Now let's convert it back to a mask which is something we can do of course by saving the selection outline. I am going to press Shift+Tab to bring back my palettes and I want you to switch over to the Channels Palette next door to the Layers palette or you can go up to the Window menu and choose the Channels command or use my keyboard shortcut that I have provided to those of you who are using my D keys. Alright so I have got the Channels Palette up on screen. I was telling you back in Chapter8 you can save the selection by going up to the Select menu and choosing the Save Selection command but I got to tell you now that's the sucker's way.

No sense in doing that my friends because there is a much easier single click solution here inside of Photoshop. In the Channels Palette go to the bottom the Channels Palette and you will see this little icon right there. If you hover over it it's going to say Save Selection As Channel. Go ahead and click on it and it converts the selection to a new alpha channel called Alpha1. Now an Alpha channel is a non-color bearing channel inside of Photoshop, usually used to house a mask which is what we are using it for.

So there is it is. There is Alpha1. I am going to go ahead and press Ctrl+D or Command+D on the Mac to get rid of the marching and style selections so we can just focus in on this Alpha channel version of the selection outline. Go ahead and double click on it and let's just call this guy color range so we remember where it came from later and then later I will be able to show you how it compares to the better mass that we are going to create. Now here is the problem. It looks pretty darn good I would say but there is so much darkness inside this area that we need to select and there is so much noise and just weird transition, check out this neck.

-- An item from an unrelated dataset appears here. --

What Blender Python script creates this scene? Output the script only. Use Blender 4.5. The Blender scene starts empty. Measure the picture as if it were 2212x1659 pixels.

That's not a portion of the image that we are going to have to worry about in terms of generating the mask too much but it certainly is indicative of just how weird the shades that were generated by the Color Range command. Compare that to the final mask. Now I have got the head included in Alpha channel called maskforyou which represents the mask that we will be creating here. Compare these two alpha channels together so a mask looks very good that is to say that we have white, where we want to select the head and the hair detail. We have black where we don't want to select the background and we have nice soft transitions in between, nice grey transitions whereas with the color range command we have a lot of noise and we have a lot of weird guck that we are going to have to deal within this region right there which is why I am going to tell you we could make the Color Range Mask work that is possible but it's not worth it because there is an easier way to go at it and a more precise way as well which we will begin to investigate in the next exercise.